Am 7. Januar 2015 ereignete sich in Paris der islamistisch motivierte Terroranschlag auf die Redaktion der Satirezeitschrift Charlie Hebdo. Anlass und Ausgangspunkt für das Theaterstück "Wut", welches die österreichische Schriftstellerin und Literaturnobelpreisträger in Reaktion auf diese Tat geschrieben hat und das 2016, rund 15 Monate nach dem Attentat, an den Münchner Kammerspielen uraufgeführt wurde. Am Schauspiel Köln hat nach "Schwarzwasser", inszeniert von Intendant und Regisseur Stefan Bachmann, in dieser noch so jungen Spielzeit mit diesem Stück nun schon der zweite Jelinek-Text seinen Weg auf die Bühne gefunden: Regisseur und Bühnenbildner Ersan Mondtag, der in Köln zuletzt "Die Verdammten" von Luchino Visconti (Premiere: 07.12.2019) inszenierte, nimmt sich den – gerade in diesen Tagen wieder spürbarer denn je – noch immer so aktuellen Theatertext vor, kürzt ihn radikal zusammen und setzt ihn mit einem neunköpfigen Ensemble, in dessen Zentrum der Performancekünstler Benny Claessens steht, bildgewaltig in Szene und schafft damit einen transmedialen Kommentar zur aktuellen Gegenwart. Premiere war am 25. September im Depot 1.
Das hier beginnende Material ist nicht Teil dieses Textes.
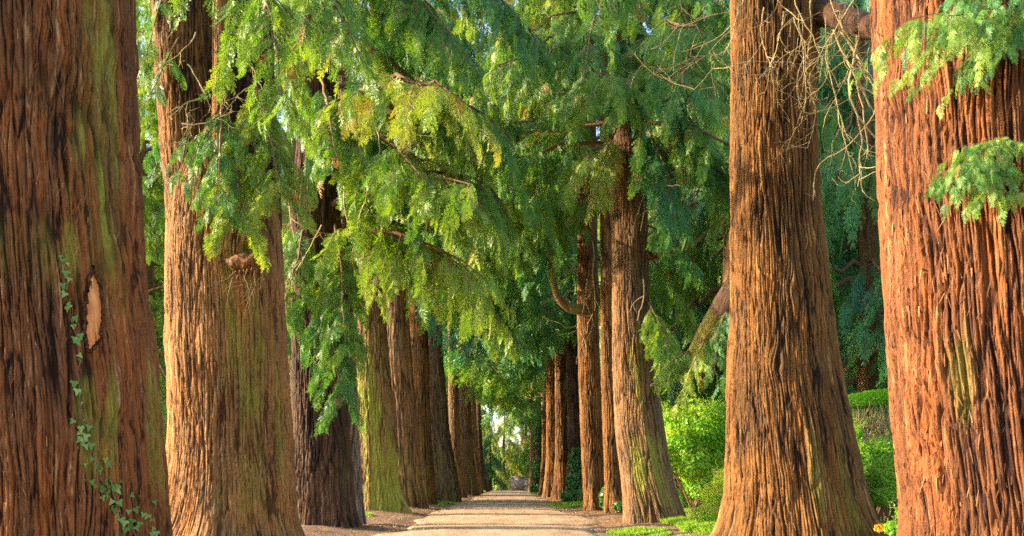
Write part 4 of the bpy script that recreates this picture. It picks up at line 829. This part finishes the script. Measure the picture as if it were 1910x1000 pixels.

Elfriede Jelinek verbindet in ihren Stoffen antike Dramen mit aktuellen politischen Geschehnissen. In "Wut" lässt sie sich dabei vom antiken Mythos der Göttin Hera inspirieren, die den Helden Herakles blind vor Zorn machte, sodass dieser im Rausch seine eigene Familie tötete. Als tagesaktuelle politische Geschehnisse dienen ihr neben dem Anschlag auf die Pariser Zeitungsredaktion auch islamistische Terrorist*innen, deutsche Wutbürger*innen und antisemitische Vorfälle. Die Bilderflut im Netz und die transmediale Berichterstattung und Kommentierung der Gegenwart dient Regisseur Ersan Mondtag als zentraler Anknüpfungspunkt für seine Inszenierung. Der Abend ist neben dem Bühnenspiel vor allem von audiovisuellen Inhalten geprägt, die auf drei rechteckige Leinwände projiziert werden und vorher aufwendig in einem Filmstudio vor dem Greenscreen produziert worden sind. Integriert wurde ein Greenscreen-Studio auch im Bühnenbild von Mondtag: Zwei riesige Adlerbeine ragen auf der Bühne empor, zwischen denen sich ein Ei befindet, das der Moschee in Köln-Ehrenfeld ähnelt. Dreht sich dieser Bühnenkomplex wird der Inhalt des Eis sichtbar, der aus eben diesem Studio besteht. Im Laufe des Abends wird diese Fläche immer wieder aufwendig in verschiedene Szenerien verwandelt. Neben dem Bühnenbild beeindrucken auch die Kostüme, die im Eiltempo von Szene zu Szene gewechselt werden, und die facettenreiche Musik. Mondtag spielt auf allen visuellen Ebenen mit der Überforderung, die auch Jelinek in ihren Texten versprüht. Oftmals überlagern sich hier Musik, Sprache, Video und Bühnenspiel.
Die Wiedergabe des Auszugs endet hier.